Gerakan ini terutama mengacu kepada pemikiran Muhammad Abduh. Selain berusaha meniru masa awal Islam (salaf), Abduh juga terbuka dengan pemikiran rasional yang berusaha memadukan ajaran Islam dengan dunia modern.
Gerakan pembaruan Abduh kemudian diteruskan oleh muridnya, Muhammad Rasyid Ridha. Untuk menyebarkan pemikiran-pemikirannya, Ridha menerbitkan al-Manar. Dalam hal teologi, Ridha banyak dipengaruhi pemikiran Salafi. Ia, misalnya, berpendapat bahwa kemunduran Islam diakibatkan kaum Muslim yang telah menyimpang dari ajaran Islam yang asli. Karena itulah Ridha kemudian menyerukan kembali kepada Alquran dan Hadis.
Namun, pemikiran Abduh dan Ridha tak lepas dari kritik. Seperti kita ketahui, untuk memahami Alquran dan Hadis, orang perlu penafsiran. Kenyataannya, ketika melakukan penafsiran terhadap Alquran maupun Hadis, kaum Muslim memunculkan pandangan yang berbeda-beda.
Di samping itu, pandangan para ulama terdahulu yang sangat beragam dan bahkan saling bertentangan, juga ikut berperan dalam suatu penafsiran. Alhasil, gerakan pembaruan pun tak bisa lepas dari polarisasi.
Belakangan, muncul gerakan moderasi Islam. Gerakan ini berusaha memoderasi semua perbedaan dan konflik dalam Islam. Dengan cara pandang ini, perbedaan mazhab tidak dipandang sebagai problem. Semangat toleransi dan kesediaan untuk bekerja sama dengan mereka yang berbeda menjadi dasar dalam aktivitas gerakan ini. Keragaman pendapat justru dipandang sebagai rahmat yang harus disyukuri.
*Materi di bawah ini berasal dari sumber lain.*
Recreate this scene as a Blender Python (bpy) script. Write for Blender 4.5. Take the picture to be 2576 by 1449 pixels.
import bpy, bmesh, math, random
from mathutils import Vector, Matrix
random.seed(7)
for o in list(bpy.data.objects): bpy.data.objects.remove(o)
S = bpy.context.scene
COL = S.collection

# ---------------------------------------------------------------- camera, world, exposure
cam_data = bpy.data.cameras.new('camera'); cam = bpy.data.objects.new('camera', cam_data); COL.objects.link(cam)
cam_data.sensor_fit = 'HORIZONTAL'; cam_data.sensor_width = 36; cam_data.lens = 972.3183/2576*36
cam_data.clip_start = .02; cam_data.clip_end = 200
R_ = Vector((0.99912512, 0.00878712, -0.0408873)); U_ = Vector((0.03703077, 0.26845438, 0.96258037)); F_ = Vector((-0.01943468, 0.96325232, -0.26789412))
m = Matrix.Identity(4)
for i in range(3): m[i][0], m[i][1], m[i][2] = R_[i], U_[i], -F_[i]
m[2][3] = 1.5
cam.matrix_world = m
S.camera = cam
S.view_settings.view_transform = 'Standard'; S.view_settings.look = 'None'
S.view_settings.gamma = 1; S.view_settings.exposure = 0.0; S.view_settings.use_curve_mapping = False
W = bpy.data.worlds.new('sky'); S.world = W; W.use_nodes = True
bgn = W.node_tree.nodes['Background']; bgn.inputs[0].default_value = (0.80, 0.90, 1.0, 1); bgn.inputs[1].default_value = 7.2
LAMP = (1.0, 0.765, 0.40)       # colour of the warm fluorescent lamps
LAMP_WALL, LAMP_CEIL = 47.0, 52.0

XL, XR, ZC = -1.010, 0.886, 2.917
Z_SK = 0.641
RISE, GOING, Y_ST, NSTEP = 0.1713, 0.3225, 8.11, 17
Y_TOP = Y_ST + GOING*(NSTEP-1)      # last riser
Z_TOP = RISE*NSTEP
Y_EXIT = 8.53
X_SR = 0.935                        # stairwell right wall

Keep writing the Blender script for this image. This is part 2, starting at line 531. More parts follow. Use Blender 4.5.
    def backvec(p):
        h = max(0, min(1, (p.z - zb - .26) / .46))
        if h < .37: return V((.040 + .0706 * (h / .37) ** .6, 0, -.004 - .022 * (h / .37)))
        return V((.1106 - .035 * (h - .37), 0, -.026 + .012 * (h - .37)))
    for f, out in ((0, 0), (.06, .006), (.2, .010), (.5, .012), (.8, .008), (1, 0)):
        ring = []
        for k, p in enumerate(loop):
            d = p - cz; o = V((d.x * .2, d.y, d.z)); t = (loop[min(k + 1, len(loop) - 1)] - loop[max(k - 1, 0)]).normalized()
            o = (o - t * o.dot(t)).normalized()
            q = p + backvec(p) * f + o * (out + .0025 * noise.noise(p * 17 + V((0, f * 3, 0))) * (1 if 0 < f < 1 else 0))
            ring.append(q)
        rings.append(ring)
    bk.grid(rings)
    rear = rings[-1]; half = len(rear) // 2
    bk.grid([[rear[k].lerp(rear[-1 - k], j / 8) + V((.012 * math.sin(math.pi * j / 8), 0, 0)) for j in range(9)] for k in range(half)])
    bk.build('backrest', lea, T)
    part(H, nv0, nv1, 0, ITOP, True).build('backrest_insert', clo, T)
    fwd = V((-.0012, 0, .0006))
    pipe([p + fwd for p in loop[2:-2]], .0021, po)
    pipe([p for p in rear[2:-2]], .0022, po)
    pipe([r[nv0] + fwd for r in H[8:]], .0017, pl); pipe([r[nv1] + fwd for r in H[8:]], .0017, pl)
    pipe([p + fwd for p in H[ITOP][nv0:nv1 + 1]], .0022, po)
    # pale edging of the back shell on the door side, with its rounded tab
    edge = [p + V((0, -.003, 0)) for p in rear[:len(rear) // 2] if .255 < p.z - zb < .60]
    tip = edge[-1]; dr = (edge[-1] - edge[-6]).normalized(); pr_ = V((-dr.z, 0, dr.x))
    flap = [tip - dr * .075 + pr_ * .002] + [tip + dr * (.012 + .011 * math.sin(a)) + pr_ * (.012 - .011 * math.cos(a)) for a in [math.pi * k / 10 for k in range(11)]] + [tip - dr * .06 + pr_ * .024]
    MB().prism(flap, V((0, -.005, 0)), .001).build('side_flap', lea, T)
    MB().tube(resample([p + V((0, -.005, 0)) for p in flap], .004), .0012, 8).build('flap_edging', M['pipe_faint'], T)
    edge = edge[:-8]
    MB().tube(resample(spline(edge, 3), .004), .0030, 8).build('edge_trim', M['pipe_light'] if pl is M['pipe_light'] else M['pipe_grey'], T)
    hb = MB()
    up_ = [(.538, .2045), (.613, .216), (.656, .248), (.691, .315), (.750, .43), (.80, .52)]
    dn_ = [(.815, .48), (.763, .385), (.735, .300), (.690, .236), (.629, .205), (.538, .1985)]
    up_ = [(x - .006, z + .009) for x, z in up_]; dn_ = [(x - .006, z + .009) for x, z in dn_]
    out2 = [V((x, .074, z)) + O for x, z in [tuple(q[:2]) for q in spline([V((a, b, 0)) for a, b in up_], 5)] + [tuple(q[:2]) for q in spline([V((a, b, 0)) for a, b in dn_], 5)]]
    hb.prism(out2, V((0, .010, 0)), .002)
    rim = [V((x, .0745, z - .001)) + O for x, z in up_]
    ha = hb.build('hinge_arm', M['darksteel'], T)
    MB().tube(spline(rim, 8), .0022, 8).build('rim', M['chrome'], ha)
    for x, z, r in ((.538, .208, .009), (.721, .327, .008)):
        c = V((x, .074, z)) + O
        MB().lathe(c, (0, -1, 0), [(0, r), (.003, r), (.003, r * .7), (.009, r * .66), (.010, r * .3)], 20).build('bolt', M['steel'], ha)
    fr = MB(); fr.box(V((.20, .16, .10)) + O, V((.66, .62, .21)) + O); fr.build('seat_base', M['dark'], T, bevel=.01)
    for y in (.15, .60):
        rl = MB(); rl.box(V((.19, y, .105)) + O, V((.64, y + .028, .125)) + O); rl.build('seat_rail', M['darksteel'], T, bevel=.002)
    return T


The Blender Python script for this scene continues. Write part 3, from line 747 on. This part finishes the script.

Gagasan “Islam Nusantara” yang diusung oleh Nahdlatul Ulama (NU) dan “Gerakan Pencerahan” oleh Muhammadiyah adalah cermin dari cara pandang moderasi Islam itu. Di tengah kecenderungan dunia Islam yang penuh konflik dan pertumpahan darah, seperti di Timur Tengah, pandangan moderat menawarkan solusi yang lebih menyejukkan.
Bagi kita di Indonesia, kecenderungan moderat seperti diusung NU dan Muhammadiyah, merupakan pilihan yang paling rasional. Sikap moderat adalah jawaban atas meningkatnya eksklusifisme, radikalisme dan ekstremisme yang semakin merebak akhir-akhir ini.